# EXERCISE DIRECTIONS
Show all lines holding "scene".

# DATA BLOCK

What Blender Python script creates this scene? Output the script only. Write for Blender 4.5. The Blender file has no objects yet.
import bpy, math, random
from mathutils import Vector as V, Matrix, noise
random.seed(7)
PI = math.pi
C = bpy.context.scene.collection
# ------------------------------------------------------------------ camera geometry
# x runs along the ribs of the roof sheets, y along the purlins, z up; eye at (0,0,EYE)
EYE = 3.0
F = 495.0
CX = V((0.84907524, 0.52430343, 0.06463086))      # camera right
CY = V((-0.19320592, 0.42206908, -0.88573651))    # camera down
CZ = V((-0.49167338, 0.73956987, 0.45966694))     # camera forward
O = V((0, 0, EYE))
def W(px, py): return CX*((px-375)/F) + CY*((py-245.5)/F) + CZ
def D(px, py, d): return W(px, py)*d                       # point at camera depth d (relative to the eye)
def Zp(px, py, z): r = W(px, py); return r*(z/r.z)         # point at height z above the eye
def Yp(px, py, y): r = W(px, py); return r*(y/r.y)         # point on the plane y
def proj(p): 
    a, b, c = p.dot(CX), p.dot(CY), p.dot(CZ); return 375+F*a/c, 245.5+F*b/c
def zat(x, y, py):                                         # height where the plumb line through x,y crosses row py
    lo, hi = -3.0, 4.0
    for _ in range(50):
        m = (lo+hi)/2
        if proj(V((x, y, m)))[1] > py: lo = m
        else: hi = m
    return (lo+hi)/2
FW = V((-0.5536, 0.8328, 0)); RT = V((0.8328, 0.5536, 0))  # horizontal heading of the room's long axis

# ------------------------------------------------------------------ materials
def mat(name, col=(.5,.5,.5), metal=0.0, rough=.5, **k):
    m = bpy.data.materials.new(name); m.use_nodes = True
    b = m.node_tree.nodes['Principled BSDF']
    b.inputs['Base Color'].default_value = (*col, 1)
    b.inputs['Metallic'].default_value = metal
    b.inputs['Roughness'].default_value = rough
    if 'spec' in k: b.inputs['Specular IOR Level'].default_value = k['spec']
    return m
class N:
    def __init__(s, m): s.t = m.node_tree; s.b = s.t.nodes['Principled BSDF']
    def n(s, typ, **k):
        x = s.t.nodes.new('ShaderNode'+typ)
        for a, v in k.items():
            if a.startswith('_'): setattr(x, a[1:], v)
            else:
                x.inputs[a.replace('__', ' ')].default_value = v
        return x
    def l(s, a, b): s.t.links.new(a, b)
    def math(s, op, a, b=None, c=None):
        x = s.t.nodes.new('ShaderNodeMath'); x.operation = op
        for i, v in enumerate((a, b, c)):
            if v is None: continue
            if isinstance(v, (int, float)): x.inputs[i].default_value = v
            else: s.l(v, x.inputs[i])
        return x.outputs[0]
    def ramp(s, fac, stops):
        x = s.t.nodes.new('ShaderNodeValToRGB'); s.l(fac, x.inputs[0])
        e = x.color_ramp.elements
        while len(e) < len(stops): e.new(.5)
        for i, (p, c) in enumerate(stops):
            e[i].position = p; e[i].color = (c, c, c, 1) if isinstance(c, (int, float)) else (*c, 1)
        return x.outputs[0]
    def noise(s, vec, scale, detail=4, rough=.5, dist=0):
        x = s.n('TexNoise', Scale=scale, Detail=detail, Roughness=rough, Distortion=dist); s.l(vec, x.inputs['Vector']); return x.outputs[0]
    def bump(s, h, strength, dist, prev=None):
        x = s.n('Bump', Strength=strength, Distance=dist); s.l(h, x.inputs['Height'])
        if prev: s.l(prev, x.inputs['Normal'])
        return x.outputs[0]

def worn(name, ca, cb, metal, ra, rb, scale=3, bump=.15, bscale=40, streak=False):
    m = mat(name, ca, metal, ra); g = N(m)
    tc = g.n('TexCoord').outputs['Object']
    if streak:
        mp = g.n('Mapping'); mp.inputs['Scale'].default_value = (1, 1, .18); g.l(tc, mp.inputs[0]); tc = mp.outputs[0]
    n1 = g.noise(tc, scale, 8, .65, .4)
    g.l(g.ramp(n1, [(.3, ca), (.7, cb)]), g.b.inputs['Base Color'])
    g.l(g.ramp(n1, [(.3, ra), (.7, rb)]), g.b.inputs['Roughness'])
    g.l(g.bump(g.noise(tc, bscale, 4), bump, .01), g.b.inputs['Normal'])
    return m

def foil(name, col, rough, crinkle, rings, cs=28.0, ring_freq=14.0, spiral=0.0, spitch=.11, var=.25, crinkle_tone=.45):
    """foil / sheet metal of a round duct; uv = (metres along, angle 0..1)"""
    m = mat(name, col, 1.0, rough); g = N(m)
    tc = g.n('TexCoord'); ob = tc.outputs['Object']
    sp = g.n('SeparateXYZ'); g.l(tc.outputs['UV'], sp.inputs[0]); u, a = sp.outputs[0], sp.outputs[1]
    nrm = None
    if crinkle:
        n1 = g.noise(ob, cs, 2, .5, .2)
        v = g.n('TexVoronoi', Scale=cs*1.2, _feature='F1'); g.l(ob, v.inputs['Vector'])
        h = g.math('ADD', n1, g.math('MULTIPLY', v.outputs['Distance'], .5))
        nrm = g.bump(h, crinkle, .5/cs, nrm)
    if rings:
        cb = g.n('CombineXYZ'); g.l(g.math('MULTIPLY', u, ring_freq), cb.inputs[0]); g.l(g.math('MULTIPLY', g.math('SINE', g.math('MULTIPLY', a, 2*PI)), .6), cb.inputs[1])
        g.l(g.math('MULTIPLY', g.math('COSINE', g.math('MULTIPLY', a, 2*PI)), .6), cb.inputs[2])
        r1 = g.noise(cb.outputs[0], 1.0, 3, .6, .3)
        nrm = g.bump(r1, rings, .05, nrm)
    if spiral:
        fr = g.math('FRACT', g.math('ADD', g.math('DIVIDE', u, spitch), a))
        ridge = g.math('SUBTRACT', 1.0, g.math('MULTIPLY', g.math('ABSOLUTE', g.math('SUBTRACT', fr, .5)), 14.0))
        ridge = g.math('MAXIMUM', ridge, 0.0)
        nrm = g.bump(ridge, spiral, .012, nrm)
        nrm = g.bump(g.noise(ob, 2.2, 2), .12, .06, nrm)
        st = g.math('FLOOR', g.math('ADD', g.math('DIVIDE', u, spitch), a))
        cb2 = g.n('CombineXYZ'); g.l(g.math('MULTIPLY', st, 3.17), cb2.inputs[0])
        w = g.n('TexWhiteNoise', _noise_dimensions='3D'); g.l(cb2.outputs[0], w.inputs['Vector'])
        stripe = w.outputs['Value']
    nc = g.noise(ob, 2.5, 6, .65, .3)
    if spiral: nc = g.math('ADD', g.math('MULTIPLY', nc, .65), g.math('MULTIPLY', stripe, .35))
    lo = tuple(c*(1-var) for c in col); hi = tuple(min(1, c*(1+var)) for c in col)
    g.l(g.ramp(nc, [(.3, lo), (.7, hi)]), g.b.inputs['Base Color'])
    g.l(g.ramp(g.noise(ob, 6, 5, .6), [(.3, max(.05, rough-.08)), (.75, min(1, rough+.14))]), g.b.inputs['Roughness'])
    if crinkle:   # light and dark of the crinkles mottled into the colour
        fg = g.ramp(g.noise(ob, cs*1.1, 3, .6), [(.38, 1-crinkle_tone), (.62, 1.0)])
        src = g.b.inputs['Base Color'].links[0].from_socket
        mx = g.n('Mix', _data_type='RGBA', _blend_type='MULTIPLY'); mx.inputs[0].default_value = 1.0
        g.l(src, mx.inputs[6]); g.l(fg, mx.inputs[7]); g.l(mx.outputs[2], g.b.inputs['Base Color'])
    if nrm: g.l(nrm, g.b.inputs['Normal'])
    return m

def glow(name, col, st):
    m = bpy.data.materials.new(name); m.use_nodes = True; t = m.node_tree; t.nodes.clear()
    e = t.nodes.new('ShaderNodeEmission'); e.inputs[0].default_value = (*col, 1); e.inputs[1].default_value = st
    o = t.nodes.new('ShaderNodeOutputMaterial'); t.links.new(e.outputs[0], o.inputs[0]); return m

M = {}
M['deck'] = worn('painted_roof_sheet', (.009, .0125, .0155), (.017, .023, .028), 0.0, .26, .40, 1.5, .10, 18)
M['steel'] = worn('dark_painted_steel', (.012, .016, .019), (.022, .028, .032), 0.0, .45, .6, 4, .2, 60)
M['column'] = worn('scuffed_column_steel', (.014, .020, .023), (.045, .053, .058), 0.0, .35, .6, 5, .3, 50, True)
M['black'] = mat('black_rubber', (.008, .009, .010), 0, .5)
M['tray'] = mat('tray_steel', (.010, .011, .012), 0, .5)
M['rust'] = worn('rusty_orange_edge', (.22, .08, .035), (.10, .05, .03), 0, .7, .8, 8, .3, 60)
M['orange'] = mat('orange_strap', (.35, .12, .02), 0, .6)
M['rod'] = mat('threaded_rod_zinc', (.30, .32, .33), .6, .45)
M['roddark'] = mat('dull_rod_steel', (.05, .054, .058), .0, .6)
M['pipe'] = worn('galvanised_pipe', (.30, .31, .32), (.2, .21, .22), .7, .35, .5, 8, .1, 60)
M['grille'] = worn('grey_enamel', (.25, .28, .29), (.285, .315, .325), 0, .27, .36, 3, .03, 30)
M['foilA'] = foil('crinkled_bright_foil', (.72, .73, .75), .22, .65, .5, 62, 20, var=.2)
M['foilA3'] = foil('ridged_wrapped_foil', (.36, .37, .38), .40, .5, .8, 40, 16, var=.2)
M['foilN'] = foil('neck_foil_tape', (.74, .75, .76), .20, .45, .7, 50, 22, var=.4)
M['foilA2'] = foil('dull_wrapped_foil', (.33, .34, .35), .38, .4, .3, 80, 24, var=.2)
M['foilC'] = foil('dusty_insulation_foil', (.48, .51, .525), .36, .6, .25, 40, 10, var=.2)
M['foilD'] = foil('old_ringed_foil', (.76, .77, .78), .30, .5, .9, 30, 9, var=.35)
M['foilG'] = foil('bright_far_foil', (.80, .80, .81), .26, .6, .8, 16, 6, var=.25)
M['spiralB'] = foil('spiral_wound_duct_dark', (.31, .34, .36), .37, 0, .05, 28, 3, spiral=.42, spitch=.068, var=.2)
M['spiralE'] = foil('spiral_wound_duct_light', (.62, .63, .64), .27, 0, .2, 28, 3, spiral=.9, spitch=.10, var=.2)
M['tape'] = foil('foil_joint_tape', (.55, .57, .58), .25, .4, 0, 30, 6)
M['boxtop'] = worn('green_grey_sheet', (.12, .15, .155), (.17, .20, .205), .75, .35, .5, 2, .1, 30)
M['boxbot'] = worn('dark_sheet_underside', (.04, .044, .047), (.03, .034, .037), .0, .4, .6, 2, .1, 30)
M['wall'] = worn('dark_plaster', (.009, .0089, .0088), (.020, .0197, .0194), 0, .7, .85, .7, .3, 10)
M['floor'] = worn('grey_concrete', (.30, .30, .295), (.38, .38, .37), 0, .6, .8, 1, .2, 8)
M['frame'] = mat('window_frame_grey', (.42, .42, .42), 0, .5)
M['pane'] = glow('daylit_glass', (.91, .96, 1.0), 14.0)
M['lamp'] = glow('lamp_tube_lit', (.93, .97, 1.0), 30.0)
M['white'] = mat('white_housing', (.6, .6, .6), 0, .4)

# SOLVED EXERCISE
What Blender Python script creates this scene? Output the script only. Write for Blender 4.5. The Blender file has no objects yet.
C = bpy.context.scene.collection